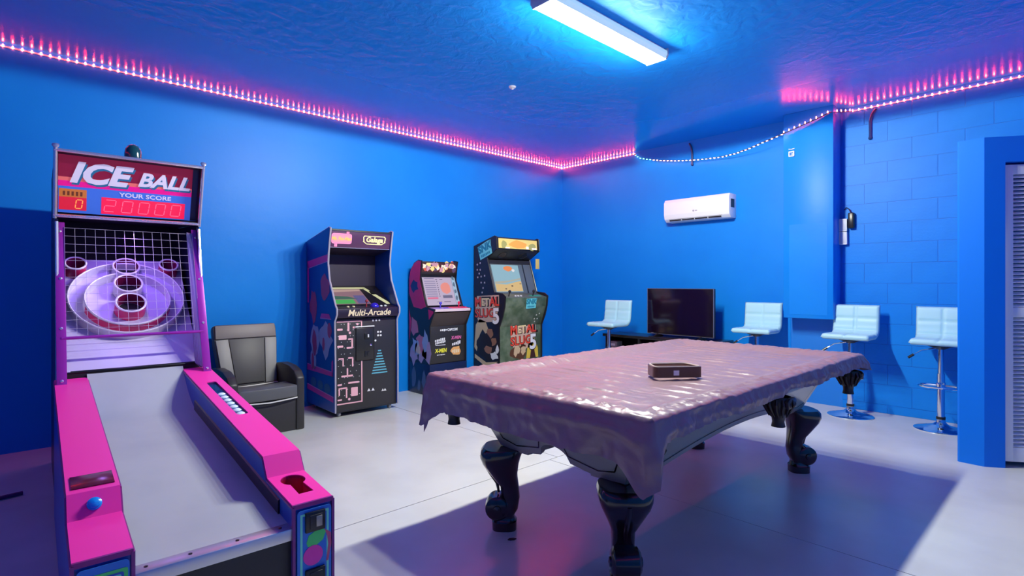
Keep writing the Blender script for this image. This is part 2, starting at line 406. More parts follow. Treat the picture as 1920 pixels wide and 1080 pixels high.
# ------------------------------------------------------------------ ice ball alley (local: x = towards the target, y = player's left)
ice = thing('ice_ball_alley', 'hot pink and blue alley roller game with a lit red scoreboard and wire cage', 'arcade game', (3.713, -5.927, 0), rad(177.647))
WR, HW = .145, .38
railp = [(0, .506), (.29, .528), (.344, .601), (1.95, .766)]
def rz_(u):
    for (a, za), (b, zb) in zip(railp, railp[1:]):
        if u <= b: return za + (zb-za)*(u-a)/(b-a)
    return railp[-1][1]
def lane_z(u): return .425 + (u-.03)*.097 if u < 1.55 else .425 + 1.52*.097 + (u-1.55)*.097 + (u-1.55)**2*1.08
for sgn in (1, -1):                       # sgn 1: player's left (v<0 => y>0)
    y0, y1 = sorted((sgn*HW, sgn*(HW-WR)))
    body = MB()
    bp_ = [(0, .02), (1.95, .02), (1.95, .75)] + [(u, z-.012) for u, z in reversed(railp[:-1])]
    body.prism(bp_, 'y', y0, y0+.012); body.prism(bp_, 'y', y1-.012, y1)
    body.box((0, y0, .02), (.012, y1, .49)); body.box((1.94, y0, .02), (1.95, y1, .75))
    rail = body.obj('side_rail', MBLUE, ice)
    holes = []
    if sgn == -1:
        cy = -.312; key = []
        for i in range(21):
            a = rad(-148 + 296*i/20)
            key.append((.222 + .05*cos(a), cy + .046*sin(a)))
        key = [(p[0], p[1]) for p in key] + [(.085, cy+.026), (.085, cy-.030)]
        holes = [key, rect(.91, -.338, 1.57, -.286, .014)]
    us = [(0, 0), (.29, 0), (.344, 0), (1.95, 0)]
    outer = [(u, y0) for u, _ in us] + [(u, y1) for u, _ in reversed(us)]
    if sgn == 1:
        poly_slab('rail_top', outer, holes, PINK, rail, .014, lambda x, y: rz_(x))
    else:
        # three flat pieces so that the step stays crisp
        poly_slab('rail_top', rect(0, y0, .29, y1), holes[:1], PINK, rail, .014, lambda x, y: rz_(x))
        poly_slab('rail_step', rect(.29, y0, .344, y1), [], PINK, rail, .014, lambda x, y: rz_(x))
        poly_slab('rail_top', rect(.344, y0, 1.95, y1), holes[1:], PINK, rail, .014, lambda x, y: rz_(x))
        cup = MB(); L = holes[0]; n = len(L)
        vs = [(x, y, rz_(x)-.004) for x, y in L] + [(x, y, .445) for x, y in L]
        cup.add(vs, [(i, (i+1) % n, n+(i+1) % n, n+i) for i in range(n)] + [tuple(range(n, 2*n))])
        cup.obj('ball_cup', mat('deep_red_cup', (.45, .008, .05), .35), rail)
        tray = MB(); L = holes[1]; n = len(L)
        vs = [(x, y, rz_(x)-.004) for x, y in L] + [(x, y, rz_(x)-.062) for x, y in L]
        tray.add(vs, [(i, (i+1) % n, n+(i+1) % n, n+i) for i in range(n)] + [tuple(range(n, 2*n))])
        tray.obj('ball_tray', mat('blue_tray', (.02, .2, .55), .3), rail)
        mb = MB(); mb.prism(rect(.905, -.342, 1.575, -.282), 'z', 0, .003)
        for v in mb.bm.verts: v.co.z += rz_(v.co.x) - .012
        mb.obj('tray_window', mat('blue_tint_window', (.62, .90, 1.0), .05, trans=1.0, ior=1.1), rail)
        for k in range(14):
            pass
    # edge strips
    ed = MB(); ed.box((-.006, y0, .492), (.004, y1, .508)); ed.obj('edge_trim', mat('purple_trim', (.25, .02, .2), .3, .3), rail)
    ed = MB()
    for yy in (y0-.001, y1+.001):
        for (a, za), (b, zb) in zip(railp, railp[1:]):
            ed.tube([(a, yy, za-.010), (b, yy, zb-.010)], .0045, 6)
    ed.box((-.008, y0-.004, .02), (.004, y0+.006, .5)); ed.box((-.008, y1-.006, .02), (.004, y1+.004, .5))
    ed.obj('edge_molding', mat('magenta_molding', (.22, .02, .20), .35), rail)
    # front art panel: x right (player's view from the front: -y is right), y up
    F = frame((-.009, (y0+y1)/2, .25), (0, -1, 0), (0, 0, 1))
    flat('front_panel', [rect(-.062, -.24, .062, .235, .012)], mat('front_blue', (.02, .20, .62), .4), rail, F, .004)
    GRN = mat('green_print', (.08, .75, .16), .45); MINT = mat('mint_print', (.2, .85, .55), .45); YEL = mat('yellow_print', (.85, .75, .03), .45); PKP = mat('pink_print', (.9, .04, .42), .45)
    Fp = off(F, 0, 0, .004)
    if sgn == -1:
        flat('print_green_outline', frame_strips(-.052, -.235, .052, .222, .008), MINT, rail, Fp, .001)
        flat('print_green_blob', [[(-.03, .115), (-.022, .14), (0, .15), (.03, .152), (.042, .14), (.03, .112), (.005, .098), (-.025, .1)]], GRN, rail, Fp, .0012)
        flat('print_pink_disc', [circ(-.006, .066, .036, 18)], PKP, rail, off(Fp, 0, 0, .0012), .001)
        flat('print_pink_band', [[(.036, .15), (.06, .13), (.062, .09), (.05, .03), (.042, .03), (.05, .09), (.046, .12)]], mat('rose_print', (.6, .1, .2), .45), rail, off(Fp, 0, 0, .0006), .001)
        flat('print_yellow_star', [[(.0, -.07), (.02, -.06), (.055, -.035), (.045, -.075), (.058, -.10), (.045, -.13), (.01, -.14)]], YEL, rail, Fp, .0012)
        for zc, h in ((.19, .06), (-.012, .052)):
            c = box('coin_slot_box', (-.036, zc-h/2-.006, 0), (.036, zc+h/2+.006, .012), BLACK, rail, .003, Fp)
            box('coin_slot_face', (-.022, zc-h/2+.006, .012), (.024, zc+h/2-.004, .016), BLACKM, c, .002)
            if zc > .1: box('coin_entry', (.0, zc-.018, .016), (.022, zc+.02, .018), mat('brass_grey', (.35, .33, .28), .4, .6), c, .001)
    else:
        for w_, m_ in ((.058, GRN), (.048, MBLUE), (.042, MINT), (.034, MBLUE), (.026, PKP)):
            flat('print_frame', [rect(-w_, -.24, w_, .155+w_, .006)], m_, rail, off(Fp, 0, 0, (.06-w_)*.05), .001)
        box('coin_slot_box', (.02, .10, 0), (.05, .14, .006), BLACK, rail, .001, Fp)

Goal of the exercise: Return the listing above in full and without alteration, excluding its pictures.

Result of this exercise:
Keep writing the Blender script for this image. This is part 2, starting at line 406. More parts follow. Treat the picture as 1920 pixels wide and 1080 pixels high.
# ------------------------------------------------------------------ ice ball alley (local: x = towards the target, y = player's left)
ice = thing('ice_ball_alley', 'hot pink and blue alley roller game with a lit red scoreboard and wire cage', 'arcade game', (3.713, -5.927, 0), rad(177.647))
WR, HW = .145, .38
railp = [(0, .506), (.29, .528), (.344, .601), (1.95, .766)]
def rz_(u):
    for (a, za), (b, zb) in zip(railp, railp[1:]):
        if u <= b: return za + (zb-za)*(u-a)/(b-a)
    return railp[-1][1]
def lane_z(u): return .425 + (u-.03)*.097 if u < 1.55 else .425 + 1.52*.097 + (u-1.55)*.097 + (u-1.55)**2*1.08
for sgn in (1, -1):                       # sgn 1: player's left (v<0 => y>0)
    y0, y1 = sorted((sgn*HW, sgn*(HW-WR)))
    body = MB()
    bp_ = [(0, .02), (1.95, .02), (1.95, .75)] + [(u, z-.012) for u, z in reversed(railp[:-1])]
    body.prism(bp_, 'y', y0, y0+.012); body.prism(bp_, 'y', y1-.012, y1)
    body.box((0, y0, .02), (.012, y1, .49)); body.box((1.94, y0, .02), (1.95, y1, .75))
    rail = body.obj('side_rail', MBLUE, ice)
    holes = []
    if sgn == -1:
        cy = -.312; key = []
        for i in range(21):
            a = rad(-148 + 296*i/20)
            key.append((.222 + .05*cos(a), cy + .046*sin(a)))
        key = [(p[0], p[1]) for p in key] + [(.085, cy+.026), (.085, cy-.030)]
        holes = [key, rect(.91, -.338, 1.57, -.286, .014)]
    us = [(0, 0), (.29, 0), (.344, 0), (1.95, 0)]
    outer = [(u, y0) for u, _ in us] + [(u, y1) for u, _ in reversed(us)]
    if sgn == 1:
        poly_slab('rail_top', outer, holes, PINK, rail, .014, lambda x, y: rz_(x))
    else:
        # three flat pieces so that the step stays crisp
        poly_slab('rail_top', rect(0, y0, .29, y1), holes[:1], PINK, rail, .014, lambda x, y: rz_(x))
        poly_slab('rail_step', rect(.29, y0, .344, y1), [], PINK, rail, .014, lambda x, y: rz_(x))
        poly_slab('rail_top', rect(.344, y0, 1.95, y1), holes[1:], PINK, rail, .014, lambda x, y: rz_(x))
        cup = MB(); L = holes[0]; n = len(L)
        vs = [(x, y, rz_(x)-.004) for x, y in L] + [(x, y, .445) for x, y in L]
        cup.add(vs, [(i, (i+1) % n, n+(i+1) % n, n+i) for i in range(n)] + [tuple(range(n, 2*n))])
        cup.obj('ball_cup', mat('deep_red_cup', (.45, .008, .05), .35), rail)
        tray = MB(); L = holes[1]; n = len(L)
        vs = [(x, y, rz_(x)-.004) for x, y in L] + [(x, y, rz_(x)-.062) for x, y in L]
        tray.add(vs, [(i, (i+1) % n, n+(i+1) % n, n+i) for i in range(n)] + [tuple(range(n, 2*n))])
        tray.obj('ball_tray', mat('blue_tray', (.02, .2, .55), .3), rail)
        mb = MB(); mb.prism(rect(.905, -.342, 1.575, -.282), 'z', 0, .003)
        for v in mb.bm.verts: v.co.z += rz_(v.co.x) - .012
        mb.obj('tray_window', mat('blue_tint_window', (.62, .90, 1.0), .05, trans=1.0, ior=1.1), rail)
        for k in range(14):
            pass
    # edge strips
    ed = MB(); ed.box((-.006, y0, .492), (.004, y1, .508)); ed.obj('edge_trim', mat('purple_trim', (.25, .02, .2), .3, .3), rail)
    ed = MB()
    for yy in (y0-.001, y1+.001):
        for (a, za), (b, zb) in zip(railp, railp[1:]):
            ed.tube([(a, yy, za-.010), (b, yy, zb-.010)], .0045, 6)
    ed.box((-.008, y0-.004, .02), (.004, y0+.006, .5)); ed.box((-.008, y1-.006, .02), (.004, y1+.004, .5))
    ed.obj('edge_molding', mat('magenta_molding', (.22, .02, .20), .35), rail)
    # front art panel: x right (player's view from the front: -y is right), y up
    F = frame((-.009, (y0+y1)/2, .25), (0, -1, 0), (0, 0, 1))
    flat('front_panel', [rect(-.062, -.24, .062, .235, .012)], mat('front_blue', (.02, .20, .62), .4), rail, F, .004)
    GRN = mat('green_print', (.08, .75, .16), .45); MINT = mat('mint_print', (.2, .85, .55), .45); YEL = mat('yellow_print', (.85, .75, .03), .45); PKP = mat('pink_print', (.9, .04, .42), .45)
    Fp = off(F, 0, 0, .004)
    if sgn == -1:
        flat('print_green_outline', frame_strips(-.052, -.235, .052, .222, .008), MINT, rail, Fp, .001)
        flat('print_green_blob', [[(-.03, .115), (-.022, .14), (0, .15), (.03, .152), (.042, .14), (.03, .112), (.005, .098), (-.025, .1)]], GRN, rail, Fp, .0012)
        flat('print_pink_disc', [circ(-.006, .066, .036, 18)], PKP, rail, off(Fp, 0, 0, .0012), .001)
        flat('print_pink_band', [[(.036, .15), (.06, .13), (.062, .09), (.05, .03), (.042, .03), (.05, .09), (.046, .12)]], mat('rose_print', (.6, .1, .2), .45), rail, off(Fp, 0, 0, .0006), .001)
        flat('print_yellow_star', [[(.0, -.07), (.02, -.06), (.055, -.035), (.045, -.075), (.058, -.10), (.045, -.13), (.01, -.14)]], YEL, rail, Fp, .0012)
        for zc, h in ((.19, .06), (-.012, .052)):
            c = box('coin_slot_box', (-.036, zc-h/2-.006, 0), (.036, zc+h/2+.006, .012), BLACK, rail, .003, Fp)
            box('coin_slot_face', (-.022, zc-h/2+.006, .012), (.024, zc+h/2-.004, .016), BLACKM, c, .002)
            if zc > .1: box('coin_entry', (.0, zc-.018, .016), (.022, zc+.02, .018), mat('brass_grey', (.35, .33, .28), .4, .6), c, .001)
    else:
        for w_, m_ in ((.058, GRN), (.048, MBLUE), (.042, MINT), (.034, MBLUE), (.026, PKP)):
            flat('print_frame', [rect(-w_, -.24, w_, .155+w_, .006)], m_, rail, off(Fp, 0, 0, (.06-w_)*.05), .001)
        box('coin_slot_box', (.02, .10, 0), (.05, .14, .006), BLACK, rail, .001, Fp)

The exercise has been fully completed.